On the other side of the humanoid bars there is a light, a warmth. There is a never-ending summer in heaven that promises to free me from my chains should I break free from the cell, should I make that choice. Freedom. That is all I crave, all I need. It is all on the other side, right in front of me, beckoning.
But I know that I am stuck in the cell.
Every ******* day the warden comes to me and gives me these pills to make it a little warmer and brighter, you see this chemical reaction has gone awry, too much of this, not enough of that, too much manipulation, not enough love, too much heartbreak, not enough hope. The antidepressants burst on the scene like superheroes but these are not their kind of bad guys, this is not about the glitches in the wiring of my brain, this is about the demons that live in my soul, deeper than the blood that runs through my veins, carrying these peacemakers in vain to the neurons that are still at war.

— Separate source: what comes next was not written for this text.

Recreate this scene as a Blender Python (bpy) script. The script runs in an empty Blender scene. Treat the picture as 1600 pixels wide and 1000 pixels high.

My cell is decorated with the ugliest ******* wallpaper I have ever seen. Sometimes I get to tear it off, piece by piece. Sometimes it comes off in chunks and I make the greatest self-discoveries I could never have imagined. Sometimes it comes off in little shreds and leaves behind a chunky adhesive and I have gotten nowhere, I am stuck again.
I remember the time I almost broke free. When I fell from the ropes I had ******* in my little dorm room and I heard a knock at my door. I failed. Just like I fail at everything else, I failed to die. But I remember the beauty of that moment, when I sat next to my friend and all he could do was smile. In that moment, he was not just another bar holding me in my prison, he was a single window on the wall through which I could see everything that was good and true and beautiful. The reminder that I was not an undeserved burden to the world, but that the world wants me, and I need to want it back.
Every day, I am faced with a choice between two muses. One of them invites me to live another day, it tells me that there is something worth living for- another sunset, another chai tea, another hug from someone who saw that I really needed one. It opens its arms and opens the doors to the rest of my life and the dreams that lie beyond the threshold. The other hands me the key to my cell so I can unlock it anytime and run into the light that is not of this world. But I put it down. I choose life. I make a home in this cell and one day, I hope it becomes something beautiful.